Francisco en Costa Rica



En Heredia

En Heredia compartí horas serenas en compañía del poeta Fernando Lujan. Recorríamos a pie las calles de la provincia que parecían alumbradas por lunas cautivas que colgaban de los postes eléctricos. Aquella pobreza de luz nos impedía dispersarnos, y desde nuestra concentración interior, nos empujaba a conversar de Rafael Alberti, de Salinas, de don Fadrique Gutiérrez y de Manolo Cuadra que había vuelto de Charleville de visitar la tumba de Rimbaud.
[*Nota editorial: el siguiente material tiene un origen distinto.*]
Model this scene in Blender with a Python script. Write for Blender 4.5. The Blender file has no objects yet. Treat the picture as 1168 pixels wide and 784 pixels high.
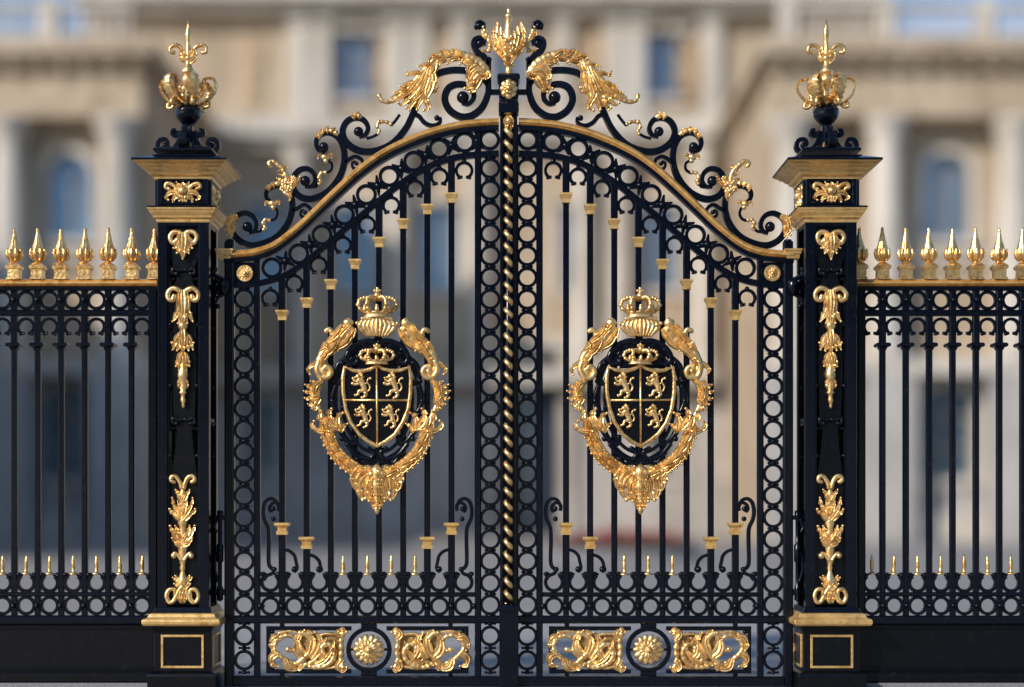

Fui a pie con Lujan por los caminos que conducen a Barba en mañanas transparentes como acuarelas, donde en las cercas las espadas oscuras de los itabos acuchillaban el aire. Pasamos frente a las casas de los campesinos que trenzaban en el corredor sus canastas y que en los pilones agrietados hechos de los troncos de los árboles, hacían llover los granos de café para que el viento los limpiara.

Entramos en los bosques donde habita la niebla que borra los caminos. Conversamos de la pintura japonesa, de aquellos grabados en donde el Fujiyama se refleja en una taza de té, o donde el agua duerme su sueño de plata reflejando frágiles arquitecturas, o donde mujeres extraordinarias pescan perlas y abulones. O en pinturas chinas donde las cascadas suenan por todas partes, y hay rocas afiladas para herir nuestro tacto, y nieblas esfumando los contornos y pájaros marinos volando en la infinidad de la página.

En San José de la Montaña los árboles eran grises fantasmas, y en los abismos sonaban ríos invisibles. No era extraño por eso que el poeta descubriera en las voces del viento espíritus de las aguas y los bosques "a orillas de las fuentes entre los juncos y las adelfas".

El alba nacía con las campanas y la llegada de la noche se anunciaba con el ángelus. La provincia rodeada por los sembrados y la montaña, cercada por la plata de los ríos seguía siendo campesina; entraban la brisa y las cosechas, y las carretas sonaban sobre el pavimento.

Las carretas que hoy compran los turistas, no eran entonces un souvenir; formaban parte de la vida rural y completaban el paisaje costarricense. Los niños jugaban con pequeñas carretas que se vendían en los mercados para cambiarlas por otras al crecer. Nací oyéndolas y viajé en ellas, y cuando las pinté formaban parte de mi propio mundo. Las veía al lado de las tapias, frente a las pulperías y alrededor de los mercados, en Barva, en Santo Domingo y en San José. Las pinté en los ríos cuando los campesinos con las piernas metidas en el agua las cargaban de arena; en penumbra donde el sol bombardeaba la piel de los bueyes y el agua negra, llena de sombra, se manchaba de oro. En mi infancia fui a los pueblos por caminos pedregosos en donde el único vehículo colectivo era la carreta y en ella asistí a los "turnos" olorosos a alcohol y llenos de gritos.

Cuando mi abuela me hablaba del mar, se refería al Océano Pacífico, porque lo había conocido en las mismas carretas que llevaban el café a los barcos que esperaban llenar las bodegas de sus vientres meciéndose en una agua verde.

Asistí a la bendición de las carretas en Moravia, en Sarchí y en Escazú. Bajaban profusamente decoradas. Iban repletas de productos de la tierra para la fiesta del santo mientras estallaban en el aire azul los cohetes y ensordecían las campanas. En el atrio de piedra, el santo policromado miraba la montaña y el sacerdote, asistido por el acólito, les lanzaba agua bendita al pasar. En la plaza, los músicos, con sus grandes trompetas metálicas, nos lanzaban el sol en los ojos, y los niños y las mujeres con sus vestidos vistosos, transformaban la plaza en un inmenso campo de flores.

 

Hoy eso no existe. Costa Rica es otra, ni mejor ni peor, sino diferente. Pero las carretas siguen pasando en los atardeceres de los pueblos camino de la noche. Sé que son un rumor que viene del pasado cuando existía la Cegua y el Cadejos y en las quebradas lloraba La Llorona.